Persistance. — La persistance facilite aussi l’intelligence. Ce n’est parfois qu’en réfléchissant longtemps à un problème qu’on peut arriver à le résoudre. Elle peut occasionner des phénomènes morbides. M. Luys cite quelques fragments d’une lettre d’un jeune homme qui, occupé pendant plusieurs jours de suite à faire des calculs d’intérêt composé, en garda une grande tension d’esprit, et dut continuer malgré lui son travail intellectuel. « Ayant besoin, dit-il, du plus grand calme et du repos auquel je ne pouvais atteindre (il allait essayer de dormir), je me mis, sans la moindre volonté de ma part, à compter, à refaire exactement les mêmes problèmes qu’au bureau[1]. »

La persistance finit, comme pour la sensibilité, par déterminer l’impuissance du cerveau à continuer son travail. On trouve dans le domaine intellectuel des faits analogues à l’illusion des couleurs complémentaires.

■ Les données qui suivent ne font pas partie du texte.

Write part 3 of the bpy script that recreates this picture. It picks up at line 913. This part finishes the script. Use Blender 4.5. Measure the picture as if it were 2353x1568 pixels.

Ce que nous avons pu voir dans le domaine de la sensation se vérifie donc aussi dans le domaine de l’intelligence ; les ressemblances sont plus facilement perçues que les différences ; l’habitude, la force des impressions, l’attention, la persistance, et tous les facteurs dont nous avons déjà constaté l’action, interviennent ici encore pour déterminer la sélection, qui résulte de la concurrence. Il est inutile d’insister sur les lois générales ; nous avons eu l’occasion de les signaler déjà, et nous pouvons passer à l’étude de la lutte pour la détermination des actes.


IV


Nos actes peuvent être déterminés par des causes bien variées. En réalité, nous voulons ce que nous faisons bien plus rarement qu’on ne croit, et c’est une illusion du genre de celles dont je viens de parler que de croire déterminées par notre volonté des actions accomplies machinalement ou sans qu’une volition consciente se soit produite. Les cas où la volonté intervient sont plus faciles à observer, parce qu’ils offrent une suite de phénomènes conscients, moins précipitée et plus longue ; il est donc naturel que l’on s’imagine, par l’effet de l’habitude, voir la volonté où elle n’est plus, et quelquefois

  1. Luys, Le cerveau et ses fonctions, p. 145.